Ce village permanent qui a été érigé par Hydro-Québec afin de loger les travailleurs de la centrale Bersimis 1 et Bersimis 2 dans les années 1950 était situé à quelque 85 km au nord de Forestville, en pleine forêt.

Il faut définitivement parler au passé, car l’auberge était le dernier édifice à avoir traversé les tempêtes. Abandonnée devenue vétuste avec le temps, c’était une structure de rêve, de grande classe. Un endroit très luxueux et immensément vaste.

Informée par macotenord,com que le bâtiment était sous le pic des démolisseurs, Béatrice Gagné est peinée. «Je m’en souviens comme si c’était hier. Nous allions au cinéma à cet endroit et c’était vraiment chic à l’intérieur. J’aimais m’asseoir dans les grands divans à l’entrée. J’avais l’impression d’être une personne importante et riche, même si nous étions une famille bien modeste», raconte-t-elle, la voix étranglée par l’émotion.

Un village qui doit son existence à la forte croissance économique de l’après-guerre alors que le gouvernement devait construire à la hâte des centrales hydroélectriques, question de répondre à l’augmentation substantielle de la demande en électricité, particulièrement pour les villes de Montréal et de Québec.

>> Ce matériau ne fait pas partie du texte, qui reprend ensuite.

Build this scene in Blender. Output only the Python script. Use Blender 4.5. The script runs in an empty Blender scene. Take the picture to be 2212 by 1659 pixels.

Avec une puissance de 15 000 chevaux-vapeur (12 mégawatts), une centrale temporaire a été construite en juillet 1953, avec une route carrossable, pour alimenter le chantier et les camps des travailleurs. Des ouvriers de partout qui se sont relayés dans le premier mégachantier d’Hydro-Québec, qui occupait lors de son apogée en 1954, tout près de 5000 employés.

La centrale Bersimis 1 d’une puissance initiale de 912 mégawatts sera mise en service en 1956 et celle de Bersimis 2, en 1959, soit six ans après le début des travaux de construction.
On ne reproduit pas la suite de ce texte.